KYC sharing with user consent based on Modrna

Issue #95 closed
Nat Sakimura created an issue

Saving KYC cost is a big topic. Technically, we can send the PKI signed JWT from a bank to another for non-repudiation. There has to be a claim on the level of KYC.

For transparency and authorization, we can leverage Modrna user questioning etc.

Food for thought.

Comments (5)

  1. Nat Sakimura reporter

    For transparency purposes, having traces of what's been done in KYC would be a good idea. Maybe on blockchain?

  2. Henrik Biering

    People working with KYC here (Denmark) claim that KYC as such (and hence the level of KYC) is not portable as the financial institutions apply each their proprietary and secret algorithms. Whereas the individual underlying attributes (pieces of evidence) can be reused. But is is also the evidence collection process that is tedious and expensive.

  3. Tom Jones

    I personally believe that sharing user information without explicit consent is (or should be) outside the scope of OpenID in that it is not even remotely open.

    Another point is that KYC is expensive as you point out. So, why would any KYC organization be willing to share that with a competitor?

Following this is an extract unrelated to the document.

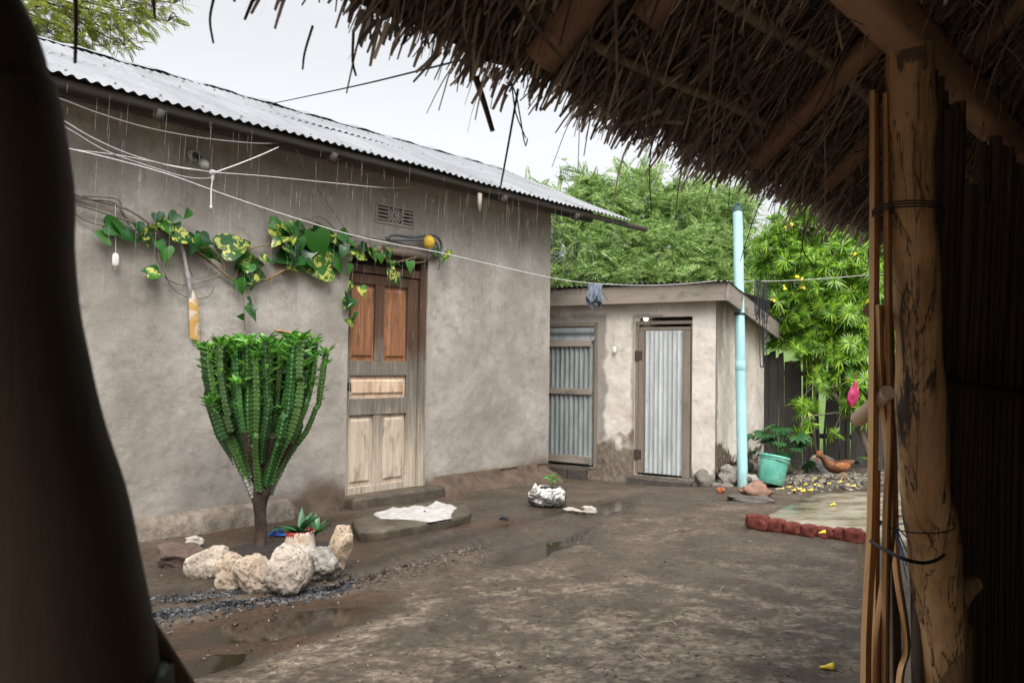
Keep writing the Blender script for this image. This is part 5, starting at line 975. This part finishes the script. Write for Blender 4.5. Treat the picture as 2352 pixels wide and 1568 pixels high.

    I would point to the following article which endorses a tiered approach to identity in banking for the explicit purpose of including a larger share of the human population. KYC share currently has no concept of level of assurance. It is binary, the customer qualifies for an account or they do not. https://leveloneproject.org/wp-content/uploads/2015/04/The-Level-One-Project-Guide-Designing-a-New-System-for-Financial-Inclusion1.pdf

  4. Tom Jones

    and a final point. As the ING bank has already proven, in the US at least, that KYC share is already possible in that the new bank can determine, using existing functionality, that the user qualified for a depository account at another FI. The interbank payment protocol inadvertently provides that proofing. So I would argue that KYC share does not add value.